Efectivamente, se podría decir que en los últimos años pocas palabras han sido tan manoseadas como la palabra memoria. Los agentes de la historia han ido quedando reducidos a interpretar el papel de ejecutores, de víctimas y de testigos. Hay una alta confusión entre memoria e historia, puesto que la primera tiene tendencia a absorber la segunda y el trabajo historiográfico se ve injertado de lo que sería tarea propia de los juristas, los cuales señalan quiénes tienen responsabilidades penales, quién ha de ser restituido por los males injustamente sufridos. Carlo Ginzburg33 nos recuerda que la verdad resultado de la investigación histórica nada tiene de normativa, se pretende imparcial y provisional, pues cada presente dirige la mirada al pasado con categorías e intereses distintos, y apunta que, al igual que el juez, el historiador busca la verdad y pruebas, pero a diferencia de aquel no emite sentencias y se ocupa de acontecimientos que no solo implican responsabilidad individual. La verdad que alcanza el historiador es fruto del gesto de abandonar el sentimiento de familiaridad con el pasado, de la voluntad de establecer e interpretar los hechos. El historiador intenta sacar a la luz las estructuras subyacentes de los acontecimientos, las relaciones sociales en las que están implicados los seres humanos y las motivaciones de sus actos.
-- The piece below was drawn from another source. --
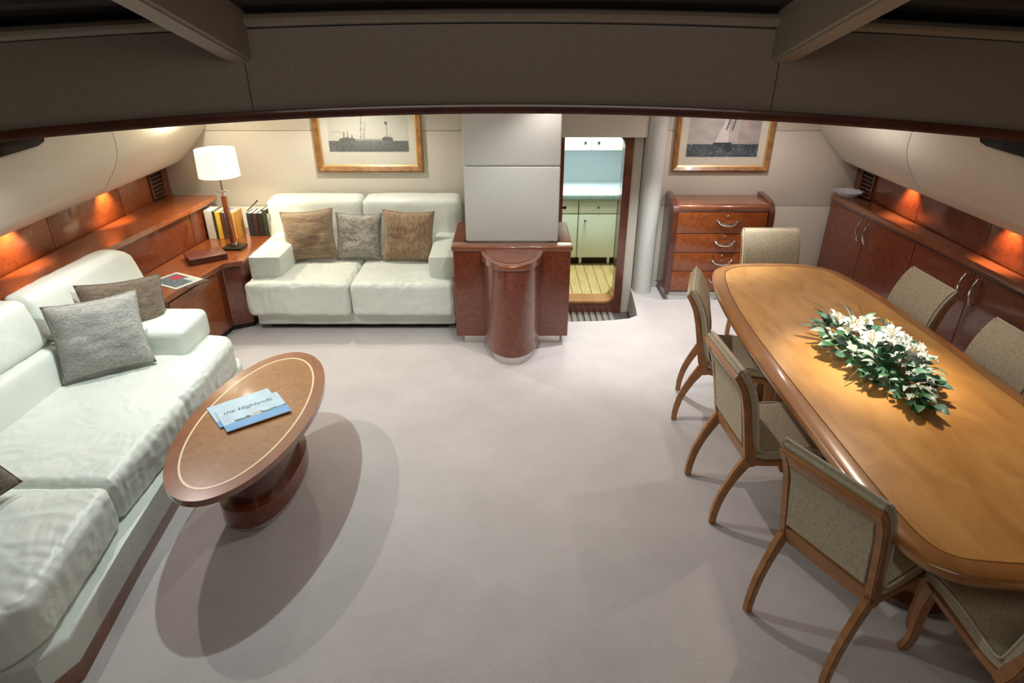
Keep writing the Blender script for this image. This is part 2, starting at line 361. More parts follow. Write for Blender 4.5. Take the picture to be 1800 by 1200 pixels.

Está en un trabajo constante, pues la verdad histórica contiene una parte de juicio, de interpretación del pasado como problema abierto:

 

Términos como ficción o posibilidad no deben llevarnos a engaño. La cuestión de la prueba permanece más que nunca en el centro de la investigación histórica, pero su estatuto se ve inevitablemente modificado desde el momento en que afrontamos temas diversos sobre el pasado con la ayuda de documentación también diversa.34

 

Fue Paul Ricoeur quien caracterizó «el testigo como aquel que traslada las cosas vistas a las cosas dichas, a las cosas colocadas bajo la confianza que el uno tiene en la palabra del otro».35 De alguna manera, Ricoeur coloca el testimonio no en relación con la verdad, sino con la fidelidad, la confianza. El giro de Ricoeur apunta hacia la veracidad, al tiempo que subraya que el hecho de que el testigo no solo diga «yo estuve allí», «créeme», sino también «y si no me crees, pregúntale a otro» indica que el testimonio siempre tiene lugar o sentido en un espacio donde están los otros, en un espacio plural de relación, y, por tanto, que su valor ya no se sostiene solo sobre la inmediatez de la experiencia del yo. Y es también en este espacio público donde tiene sentido pensar que se pueden encontrar vías para evitar confundir este principio de confianza en cuanto presunción con un «asfixiante principio de credulidad general»36 a la que parece apuntar el eslogan hay que recordar para que no vuelva a ocurrir. Cabría pensar que la memoria tiene que ver con la posibilidad de decir, en el espacio público, el sentido de lo ocurrido, decir cómo ocurrió, quién lo sufrió y qué vidas y esperanzas políticas quedaron truncadas. Y a esta posibilidad podemos acceder a través de testimonios en primera persona, a través de trabajos cuasi arqueológicos de recuperación de lo que ha quedado o ha sido enterrado, y por medio del trabajo de historiadores e historiadoras para investigar la verdad de lo ocurrido, elaborar hipótesis y buscar pruebas. Quizá no se trate tanto de visitar los lugares de la barbarie como de invitar a que, por fin, de manera individual o colectiva, nos atrevamos a debatir histórica y políticamente nuestro pasado, pues en el gesto de recuperar nuestro pasado lo verdaderamente importante es que juzguemos, que demos sentido a lo ocurrido. Y juzgar o comprender quiere decir pensar y expresar lo que hacemos, o sea, «hablar de ello», dar nombre a las cosas y a las personas, tomando posición respecto de lo que ocurre.